Category A write-off
For vehicles that are so badly damaged, they must be crushed and even salvageable parts must be destroyed.
Category B write-off
Some parts may be salvageable and can be used in other, road-worthy vehicles, but the body shell must be crushed and the car should never go back on the road.
Category C write-off
The cost of repairs exceeds the vehicle’s value, but it is repairable and can go back on the road. Category C write-offs often appear for sale at special auctions, where motor traders and repairers can buy them and do the repairs at trade prices.
Category D write-off
Quite often, the damage on a Category D write-off is relatively light and the car can be repaired and put back on the road. The insurer may write a vehicle off in this category if the total cost of getting it back on the road, including non-repair expenses such as the examples mentioned earlier, outweigh the vehicle’s market value.
Another situation where a vehicle might become a Category D write off is when it has been stolen and then recovered after the policyholder had been reimbursed.
Your car has been written off – what happens next?
If your car has been confirmed as a write-off, your insurer will write to you with an offer to reimburse you, minus any policy excess (the part of any claim payable by the policyholder).
If you accept their offer, you’ll be asked to send your vehicle logbook (V5C) to them (but keep section 9, the yellow slip V5C/3). The vehicle then becomes the property of the insurance company, who will either arrange for its disposal or, in the case of Category C and D write-offs, sell it on.
What is the write-off value of your car?
When assessing the write-off value of your car, the insurance assessor will take several factors into account:
- The make, model and age of your vehicle
- The vehicle’s general condition (obviously not including damage caused by the accident), e.g. bodywork, interior, miles on the clock, any modifications which affect the vehicle’s value.
- Its current market value, i.e. the price it would have sold for at a reputable dealer prior to the accident or theft
What can you do if you disagree with the amount you’re offered?
The insurer is obliged to offer a sum which enables you to buy a like-for-like car in a similar condition, but if you think your car was worth more than they’re offering, you can ask them to reconsider.
You need to present evidence to back up your claim, though, so look around at local garages, newspapers and websites to find like-for-like cars with a higher value.
The Financial Ombudsman
If you still can’t agree, the Financial Ombudsman is an organisation that can take an independent role in disputes over write-off valuations between insurers and consumers. They’ll look at all the facts and reach a conclusion that’s fair, reasonable and legally binding. Be aware that the Ombudsman won’t necessarily uphold a consumer’s complaint.
Should you tell DVLA your car has been written off?
Yes, you must tell DVLA if your car has been written off, although your insurer will usually take care of the actual disposal of it.

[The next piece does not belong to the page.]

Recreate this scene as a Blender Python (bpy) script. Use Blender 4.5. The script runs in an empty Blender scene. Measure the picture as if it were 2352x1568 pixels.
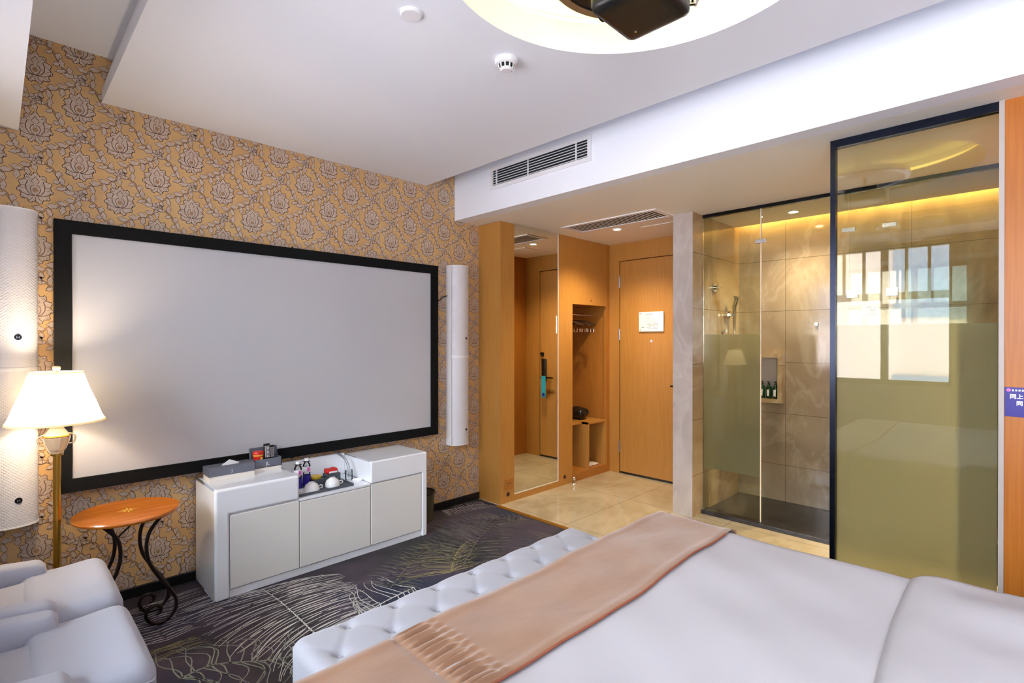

There’s an online process you can follow to inform DVLA, but you can also send section 9 of your logbook (V5C/3) by post if you prefer.
You can be fined £1,000 if you don’t tell DVLA that your car has been written off.
Can you keep a written off car?
If your car is a Category C or D write-off, you might be able to buy it back from the insurer. This is how it works:
- As soon as you know that your insurer is going to write-off the vehicle, let them know you’re interested in buying it back (and remind them throughout the claims process). This is often an ideal solution for the insurance company, saving them the trouble of finding a buyer at auction
- You’ll be offered a write-off valuation by your insurer and once this is agreed between you, you’ll receive reimbursement for this amount, minus any policy excess
- At this point, the vehicle is the property of the insurance company
- You’ll then need to negotiate a separate deal with them to buy back the car.
Will your insurance be affected by a write off?
Insurance companies will insure Category C and D write-offs, but they’ll want to know that the vehicle has been repaired professionally and to a standard that makes it completely safe to be back on the road. They can (but not always) ask for an engineer’s report before providing cover. In some cases they may be satisfied with just a current MOT.
You must inform your insurer if you’re asking them to cover a vehicle that’s previously been written off. In the event of a claim, they’ll make sure that its history wasn’t a factor in the cause of a crash; if you’ve not been honest about past damage, your insurance could be invalidated and you could face prosecution for insurance fraud.
We hope this answers your questions about how the insurance write-off process works.